Oh sure, the film is stylish, insomuch as you can say it was shot with style. But there’s nothing that stands out about it or makes you feel like you’re watching this story through a new pair of eyes. And Nicolas Cage has exactly two settings: Manic and Mumbling Whiner. Let me give you a hint. He’s not manic here. And someone thought it would be a good idea for him to narrate. And in an age when we have all these great Thai action films making their way over here, we are served up with a film lacking a single readily identifiable action set piece that hasn’t been done a million times over.

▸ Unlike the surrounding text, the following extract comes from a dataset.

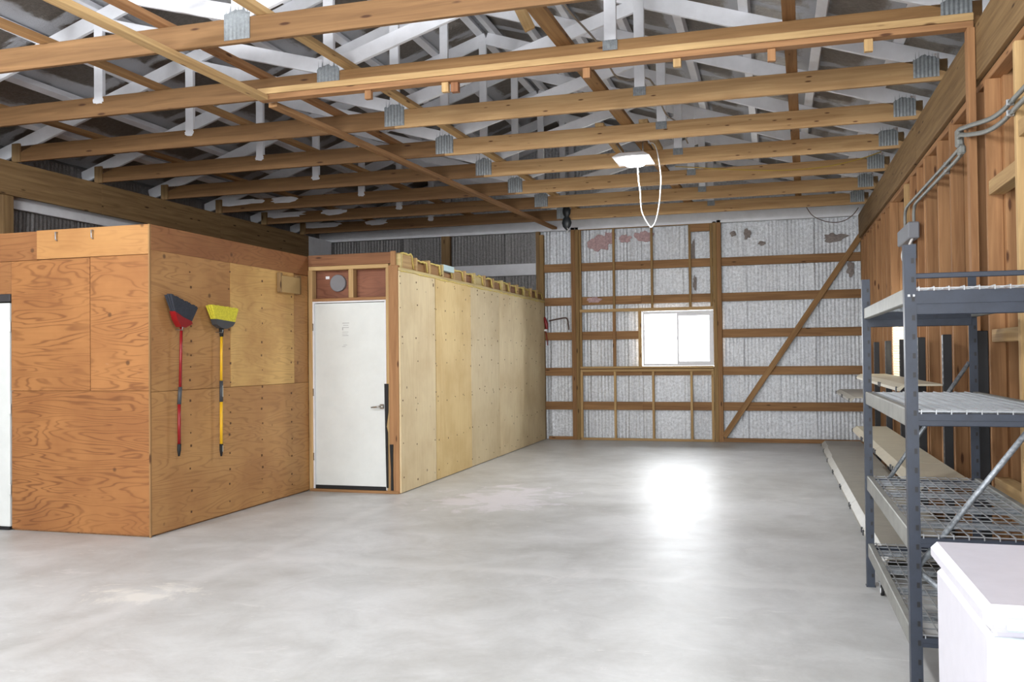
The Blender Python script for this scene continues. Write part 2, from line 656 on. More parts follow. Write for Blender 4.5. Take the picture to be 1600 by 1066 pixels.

But none of this makes the film bad. No, on their own these elements are simply boring with a capital Z. What pushes this over the edge is the film’s spectacularly awful final five minutes in which the entire story just goes to hell in a handcart. The Pang Brothers (the guys responsible for The Eye, The Eye 2, The Eye 3 and last year’s mind numbing horror entry The Messengers) spend the bulk of the film creating this vast and entirely inauthentic emotional situation only to try to force ten gallons of angst down your throat at the very last moment. And you never for a moment buy into it. The film opens with Nicolas Cage narrating the rules of how to survive as a hitman only to inexplicably break every single last rule by the end of the film. He falls for a deaf mute drugstore employee for no other reason than she looks cute. He decides to begin training his untrustworthy fuckup of an errand boy (chosen BECAUSE he needed a fuckup loser of an errand boy that nobody would miss) simply because the guy asks. And when everything begins to go to shit, rather than running out as he has repeated to us time and again that he must do, he sticks around and mysteriously, without explanation, grows a conscience. Which of course leads to unimaginative shootout after unimaginative shootout after unimaginative shootout and one hell of a trite, drama queen ending that tries really hard to be an old school John Woo heartbreaker, but instead will have you leaving in head shaking disgust.
Unlike a movie like Matchstick Men where you watch Cage break his rules because he was conned, here he just becomes stupid. I know, I know. He’s supposed to be a monster becoming human…but it sure as hell doesn’t play that way. And one of the least satisfying things in cinema to watch is a character who has been built up to be almost superhuman fall because of a ridiculous and sudden lack of rationality. It just doesn’t make any sense. While I see what they were going for, every emotion they try to bring out feels forced and entirely contrived for the sake of the story. There isn’t a single genuine moment in this, not a minute that I care for Cage or anyone around else him. And odds are neither will you.
As lifeless as the eyes of a bored stripper, this thing simply goes through the motions but never sells you on what is going on right in front of you. This won’t raise your pulse, and it isn’t half as cool as it thinks it is. Odds are, by the time I wake up this morning I’ll have forgotten most of it already.